100 Years Ago

NEWS FROM 100 YEARS AGO : 20 October 1924

20 OCTOBER 1924

Nominations took place on Saturday for the General Election.

Stanley Baldwin, speaking at Cardiff, said Labour leaders forgot that the joint-stock system had taken us far away from the system of our grandfathers, and that the control of industry could be obtained in practice by anyone.

Winston Churchill, in the Epping Division, said the Unionists had definitely adopted a national platform, and they were the only party around which a stable Government could be built.

In a concluding speech of his Carnarvon campaign, David Lloyd George said that of a Government which had failed more conspicuously than any Government which had ever existed, Mr Wheatley had been the most portentous failure.

Replying to certain allegations made against the Socialist Government, the Premier at Aberavon said if he could not win on affairs of the State and his political policy, then let him fail.

Speaking in the Seaham Division of Durham.
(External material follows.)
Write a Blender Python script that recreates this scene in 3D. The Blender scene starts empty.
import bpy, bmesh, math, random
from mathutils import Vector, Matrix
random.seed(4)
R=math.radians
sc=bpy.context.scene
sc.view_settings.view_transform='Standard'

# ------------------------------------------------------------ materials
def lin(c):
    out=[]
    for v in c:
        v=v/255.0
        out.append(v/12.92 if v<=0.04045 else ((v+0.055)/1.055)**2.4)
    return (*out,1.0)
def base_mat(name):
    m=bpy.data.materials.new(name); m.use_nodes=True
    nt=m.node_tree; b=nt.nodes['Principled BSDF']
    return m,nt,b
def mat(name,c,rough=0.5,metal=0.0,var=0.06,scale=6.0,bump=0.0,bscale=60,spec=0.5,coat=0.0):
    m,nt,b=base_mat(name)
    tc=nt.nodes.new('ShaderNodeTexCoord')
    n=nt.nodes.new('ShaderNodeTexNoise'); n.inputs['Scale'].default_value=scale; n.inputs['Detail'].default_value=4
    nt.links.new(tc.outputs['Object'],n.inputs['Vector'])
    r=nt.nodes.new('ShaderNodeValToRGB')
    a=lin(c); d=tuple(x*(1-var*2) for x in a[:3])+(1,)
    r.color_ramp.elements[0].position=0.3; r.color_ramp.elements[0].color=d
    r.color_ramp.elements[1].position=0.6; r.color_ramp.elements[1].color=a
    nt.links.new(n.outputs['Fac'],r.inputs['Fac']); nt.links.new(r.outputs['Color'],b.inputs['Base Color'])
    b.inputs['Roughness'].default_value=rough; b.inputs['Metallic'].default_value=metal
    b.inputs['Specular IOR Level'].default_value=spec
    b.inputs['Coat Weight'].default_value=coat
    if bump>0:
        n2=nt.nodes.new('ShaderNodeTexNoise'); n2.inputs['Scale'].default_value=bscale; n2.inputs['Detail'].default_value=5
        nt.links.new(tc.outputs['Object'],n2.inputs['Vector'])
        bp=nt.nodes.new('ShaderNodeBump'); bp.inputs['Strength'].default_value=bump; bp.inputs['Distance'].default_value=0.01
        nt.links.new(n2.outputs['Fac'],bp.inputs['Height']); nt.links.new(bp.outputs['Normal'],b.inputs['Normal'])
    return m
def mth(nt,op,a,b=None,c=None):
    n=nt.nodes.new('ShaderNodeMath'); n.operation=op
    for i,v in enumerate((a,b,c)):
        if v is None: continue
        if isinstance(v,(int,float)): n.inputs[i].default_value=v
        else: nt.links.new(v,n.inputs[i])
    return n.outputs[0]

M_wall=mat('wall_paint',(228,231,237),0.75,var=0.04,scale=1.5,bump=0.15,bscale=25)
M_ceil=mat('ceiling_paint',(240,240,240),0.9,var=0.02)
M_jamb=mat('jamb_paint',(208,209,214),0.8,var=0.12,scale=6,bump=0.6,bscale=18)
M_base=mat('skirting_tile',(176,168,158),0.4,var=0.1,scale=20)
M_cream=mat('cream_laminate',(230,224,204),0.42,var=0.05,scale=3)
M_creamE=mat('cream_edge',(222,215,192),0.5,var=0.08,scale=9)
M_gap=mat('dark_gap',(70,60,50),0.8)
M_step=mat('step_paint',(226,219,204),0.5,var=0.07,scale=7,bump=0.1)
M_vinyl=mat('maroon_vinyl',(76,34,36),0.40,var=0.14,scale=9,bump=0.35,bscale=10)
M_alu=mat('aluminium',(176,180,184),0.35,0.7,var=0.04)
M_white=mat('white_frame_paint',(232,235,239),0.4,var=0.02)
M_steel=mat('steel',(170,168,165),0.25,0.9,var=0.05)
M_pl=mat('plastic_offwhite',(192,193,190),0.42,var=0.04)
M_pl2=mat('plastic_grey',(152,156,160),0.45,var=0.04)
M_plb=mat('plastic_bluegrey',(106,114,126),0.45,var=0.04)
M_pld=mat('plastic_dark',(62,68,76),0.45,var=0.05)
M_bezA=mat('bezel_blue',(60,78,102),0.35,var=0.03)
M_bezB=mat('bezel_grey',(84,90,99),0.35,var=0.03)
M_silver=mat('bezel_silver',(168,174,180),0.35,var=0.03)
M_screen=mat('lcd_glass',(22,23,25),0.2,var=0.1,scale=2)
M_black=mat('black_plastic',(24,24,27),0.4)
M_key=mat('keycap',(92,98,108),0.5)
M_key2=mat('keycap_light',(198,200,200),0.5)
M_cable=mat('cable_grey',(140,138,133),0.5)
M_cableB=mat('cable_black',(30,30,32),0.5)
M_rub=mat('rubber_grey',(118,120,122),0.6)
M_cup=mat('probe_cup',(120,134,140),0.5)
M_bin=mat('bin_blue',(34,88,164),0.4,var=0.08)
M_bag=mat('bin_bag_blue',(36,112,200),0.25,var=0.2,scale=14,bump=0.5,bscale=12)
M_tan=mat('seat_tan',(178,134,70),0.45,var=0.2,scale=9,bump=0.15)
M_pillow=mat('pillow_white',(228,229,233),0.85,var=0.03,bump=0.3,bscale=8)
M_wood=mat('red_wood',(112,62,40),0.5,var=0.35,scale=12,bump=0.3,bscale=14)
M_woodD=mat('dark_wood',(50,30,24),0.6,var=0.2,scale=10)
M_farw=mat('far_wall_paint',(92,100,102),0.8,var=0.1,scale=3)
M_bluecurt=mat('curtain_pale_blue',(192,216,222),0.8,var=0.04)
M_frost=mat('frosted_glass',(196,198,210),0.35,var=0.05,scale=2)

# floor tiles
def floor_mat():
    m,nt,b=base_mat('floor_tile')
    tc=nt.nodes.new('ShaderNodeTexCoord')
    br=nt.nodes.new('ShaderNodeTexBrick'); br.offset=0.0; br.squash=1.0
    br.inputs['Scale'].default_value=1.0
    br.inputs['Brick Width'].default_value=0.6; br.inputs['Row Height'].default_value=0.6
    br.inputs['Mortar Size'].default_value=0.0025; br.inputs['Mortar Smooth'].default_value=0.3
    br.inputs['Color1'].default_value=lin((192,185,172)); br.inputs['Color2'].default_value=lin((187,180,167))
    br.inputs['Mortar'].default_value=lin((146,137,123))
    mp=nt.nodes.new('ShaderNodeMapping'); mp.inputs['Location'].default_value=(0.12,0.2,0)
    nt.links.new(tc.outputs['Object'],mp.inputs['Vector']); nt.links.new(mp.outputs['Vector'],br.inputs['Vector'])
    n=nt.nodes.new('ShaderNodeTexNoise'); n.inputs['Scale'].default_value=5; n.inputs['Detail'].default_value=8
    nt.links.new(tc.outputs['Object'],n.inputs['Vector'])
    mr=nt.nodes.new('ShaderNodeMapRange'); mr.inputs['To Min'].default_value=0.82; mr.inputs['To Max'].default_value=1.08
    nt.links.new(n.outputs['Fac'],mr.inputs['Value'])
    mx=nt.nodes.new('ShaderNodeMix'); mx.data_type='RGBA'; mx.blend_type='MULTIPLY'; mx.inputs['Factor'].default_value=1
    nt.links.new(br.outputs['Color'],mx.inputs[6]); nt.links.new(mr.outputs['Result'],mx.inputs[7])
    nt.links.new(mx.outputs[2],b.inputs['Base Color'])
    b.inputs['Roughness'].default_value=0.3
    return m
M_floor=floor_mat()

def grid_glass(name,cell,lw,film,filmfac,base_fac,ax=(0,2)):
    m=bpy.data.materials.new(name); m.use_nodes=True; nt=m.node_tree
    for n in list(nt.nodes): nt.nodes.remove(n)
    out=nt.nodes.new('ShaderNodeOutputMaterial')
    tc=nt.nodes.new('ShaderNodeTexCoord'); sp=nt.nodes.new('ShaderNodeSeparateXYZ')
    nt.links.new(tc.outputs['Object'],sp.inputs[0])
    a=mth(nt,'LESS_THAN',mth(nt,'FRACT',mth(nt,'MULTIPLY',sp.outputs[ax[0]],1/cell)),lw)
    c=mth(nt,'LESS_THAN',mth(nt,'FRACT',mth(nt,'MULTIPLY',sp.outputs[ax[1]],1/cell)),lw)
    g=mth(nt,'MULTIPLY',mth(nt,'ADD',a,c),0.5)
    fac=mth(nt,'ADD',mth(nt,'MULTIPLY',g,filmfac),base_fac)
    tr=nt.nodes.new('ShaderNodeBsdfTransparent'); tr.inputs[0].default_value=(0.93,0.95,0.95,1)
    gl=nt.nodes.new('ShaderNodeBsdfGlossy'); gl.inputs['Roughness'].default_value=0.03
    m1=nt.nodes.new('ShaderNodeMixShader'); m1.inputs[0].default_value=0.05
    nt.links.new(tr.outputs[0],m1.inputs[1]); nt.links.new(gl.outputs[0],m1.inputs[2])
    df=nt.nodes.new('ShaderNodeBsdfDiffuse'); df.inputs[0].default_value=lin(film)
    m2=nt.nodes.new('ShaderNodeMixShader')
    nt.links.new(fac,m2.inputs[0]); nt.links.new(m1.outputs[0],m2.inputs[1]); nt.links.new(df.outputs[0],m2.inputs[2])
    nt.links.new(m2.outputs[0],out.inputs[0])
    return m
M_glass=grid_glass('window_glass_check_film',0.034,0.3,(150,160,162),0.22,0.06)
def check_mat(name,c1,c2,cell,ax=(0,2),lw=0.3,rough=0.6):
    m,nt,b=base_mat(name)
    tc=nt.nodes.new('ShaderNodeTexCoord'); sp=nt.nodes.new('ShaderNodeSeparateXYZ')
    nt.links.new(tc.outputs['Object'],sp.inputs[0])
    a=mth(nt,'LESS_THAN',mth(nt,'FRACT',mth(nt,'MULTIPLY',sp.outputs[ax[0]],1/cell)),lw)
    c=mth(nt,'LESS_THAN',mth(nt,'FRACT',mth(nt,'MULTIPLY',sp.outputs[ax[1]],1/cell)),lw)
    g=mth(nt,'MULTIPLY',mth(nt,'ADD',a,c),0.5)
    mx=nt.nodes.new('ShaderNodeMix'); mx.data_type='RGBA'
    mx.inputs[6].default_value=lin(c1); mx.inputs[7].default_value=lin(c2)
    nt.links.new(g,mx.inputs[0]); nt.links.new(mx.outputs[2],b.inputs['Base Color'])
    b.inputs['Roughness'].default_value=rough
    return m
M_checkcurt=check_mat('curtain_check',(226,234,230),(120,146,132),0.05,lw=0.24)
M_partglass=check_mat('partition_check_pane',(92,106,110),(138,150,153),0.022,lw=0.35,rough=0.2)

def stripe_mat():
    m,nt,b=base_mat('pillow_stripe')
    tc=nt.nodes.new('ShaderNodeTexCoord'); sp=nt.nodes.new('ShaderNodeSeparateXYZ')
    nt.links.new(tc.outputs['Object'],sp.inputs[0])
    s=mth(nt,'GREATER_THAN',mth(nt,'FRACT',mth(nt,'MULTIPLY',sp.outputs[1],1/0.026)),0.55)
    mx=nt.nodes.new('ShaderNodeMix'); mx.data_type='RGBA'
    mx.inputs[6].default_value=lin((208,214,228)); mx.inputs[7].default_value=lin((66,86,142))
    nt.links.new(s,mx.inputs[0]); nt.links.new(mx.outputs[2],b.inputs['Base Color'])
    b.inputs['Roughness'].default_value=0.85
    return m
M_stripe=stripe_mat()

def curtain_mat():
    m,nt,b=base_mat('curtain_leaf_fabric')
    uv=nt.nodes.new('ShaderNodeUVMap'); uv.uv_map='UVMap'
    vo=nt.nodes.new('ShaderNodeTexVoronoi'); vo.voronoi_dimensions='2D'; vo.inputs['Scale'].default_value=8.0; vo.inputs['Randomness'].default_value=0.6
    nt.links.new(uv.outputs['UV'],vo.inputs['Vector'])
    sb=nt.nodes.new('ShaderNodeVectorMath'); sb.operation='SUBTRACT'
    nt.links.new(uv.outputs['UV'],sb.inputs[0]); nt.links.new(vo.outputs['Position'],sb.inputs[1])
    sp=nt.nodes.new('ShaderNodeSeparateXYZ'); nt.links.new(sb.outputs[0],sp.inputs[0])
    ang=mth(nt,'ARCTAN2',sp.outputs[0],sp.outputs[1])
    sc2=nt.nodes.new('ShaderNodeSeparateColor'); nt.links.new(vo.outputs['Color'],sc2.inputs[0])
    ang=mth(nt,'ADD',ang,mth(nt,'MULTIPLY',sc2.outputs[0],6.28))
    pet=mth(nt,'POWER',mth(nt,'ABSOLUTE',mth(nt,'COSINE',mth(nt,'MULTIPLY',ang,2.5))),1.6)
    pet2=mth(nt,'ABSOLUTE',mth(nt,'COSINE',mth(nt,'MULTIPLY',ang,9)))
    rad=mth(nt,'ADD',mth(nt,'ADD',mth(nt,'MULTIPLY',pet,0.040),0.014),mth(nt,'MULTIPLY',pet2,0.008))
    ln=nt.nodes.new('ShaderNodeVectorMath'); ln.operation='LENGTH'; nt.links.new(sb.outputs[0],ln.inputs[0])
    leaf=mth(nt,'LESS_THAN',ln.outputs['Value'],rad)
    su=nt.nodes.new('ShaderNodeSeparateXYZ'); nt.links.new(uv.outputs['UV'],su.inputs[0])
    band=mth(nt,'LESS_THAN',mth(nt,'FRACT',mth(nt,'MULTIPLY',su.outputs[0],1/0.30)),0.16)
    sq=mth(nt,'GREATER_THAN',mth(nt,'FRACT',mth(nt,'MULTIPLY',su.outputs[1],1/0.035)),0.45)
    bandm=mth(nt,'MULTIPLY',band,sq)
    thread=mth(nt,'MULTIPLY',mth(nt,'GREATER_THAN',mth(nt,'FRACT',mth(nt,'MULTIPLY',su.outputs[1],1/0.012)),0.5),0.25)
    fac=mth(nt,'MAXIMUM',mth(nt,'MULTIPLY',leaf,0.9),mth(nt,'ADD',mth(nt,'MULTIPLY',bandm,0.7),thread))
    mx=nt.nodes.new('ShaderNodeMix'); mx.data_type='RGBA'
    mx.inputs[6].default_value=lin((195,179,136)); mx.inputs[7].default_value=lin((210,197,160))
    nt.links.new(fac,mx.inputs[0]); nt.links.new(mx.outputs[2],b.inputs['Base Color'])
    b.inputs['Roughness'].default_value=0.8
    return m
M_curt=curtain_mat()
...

Mr Sidner Webb said that this election would rank in history as the funeral of the Liberal party.

Sir Philip Lloyd-Greame replies to the Prime Minister’s defence of the Russian Treaty. He states that the effect of the Prime Minister’s policy would be to bolster up those very conditions in Russia which make the development of trade impossible, it would also be a disastrous example to the rest of the world.